L’avant-dernière section est une première ouverture à l’après Nonnos et propose quatre contributions autour de l’école nonnienne, avec des contribution sur Jean de Gaza et Georges de Pisidie. Claudio de Stefani (p 375-402) y explique la fin de l’école nonnienne par la disparition de son lectorat du fait de changements sociaux, puis à sa résurrection dans la littérature byzantine sous les Comnènes. La dernière section est une ouverture encore plus grande sur notre monde moderne. Domenico Accorinti (p. 461-486) montre en quoi la philosophe Simone Weil est une lectrice des Dionysiaques dont elle fait une première mention dans ses notes en 1942. Elle en recopie et traduit des passages à partir de l’édition du Comte de Marcellus. Pour elle Nonnos représente une figure du syncrétisme religieux auquel elle s’intéresse en premier lieu, sans avoir toujours grand égard à la portée du poème lui- même car comme l’écrit déjà Marguerite Yourcenar en 1979 à son sujet: « Elle trouve dans Nonnos surtout ce qu’elle y met. » Nina Aringer enfin (p. 487-504) propose une approche jungienne de l’œuvre de Nonnos et de la quête héroïque de Dionysos: Nonnos qui est en effet très sensible aux processus mentaux propose une épopée qui correspond bien aux principes de la mythologie comparée en mettant en scène toute une série d’archétypes. Dionysos, dont les actions sont ici comparées à celles d’Harry Potter à partir des lectures de Joseph Campbell, est un excellent modèle pour une humanité anxieuse d’entrer dans une ère nouvelle.
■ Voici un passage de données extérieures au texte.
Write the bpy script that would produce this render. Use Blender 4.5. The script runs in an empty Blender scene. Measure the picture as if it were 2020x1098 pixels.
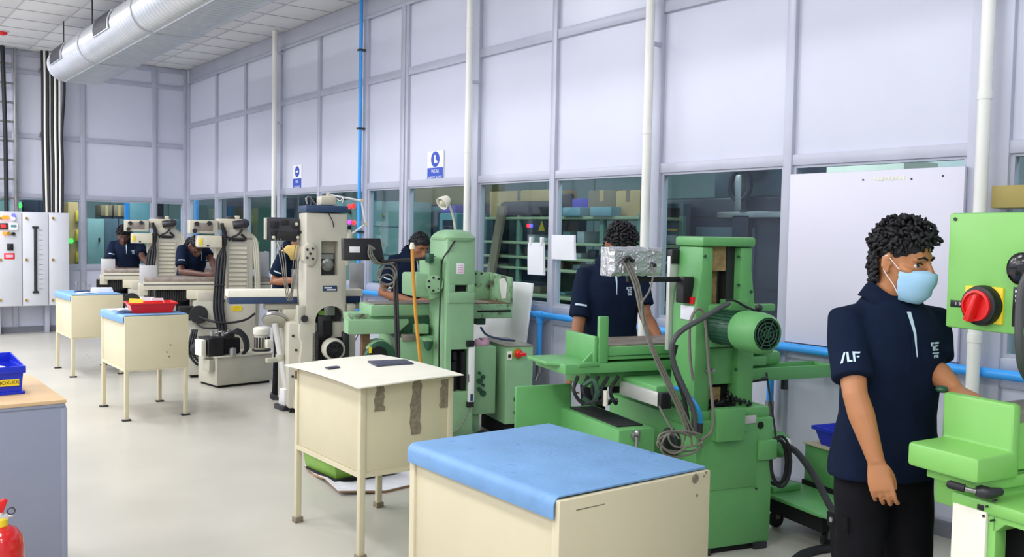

Complété par une bibliographie générale et trois index, ce volume représente une véritable somme de l’état des études nonnienne aujourd’hui. Il est dommage qu’il n’y ait pas une conclusion d’ensemble qui mette en avant les résultats majeurs de cette enquête grandiose qui est à la mesure de l’ampleur même de l’œuvre de Nonnos.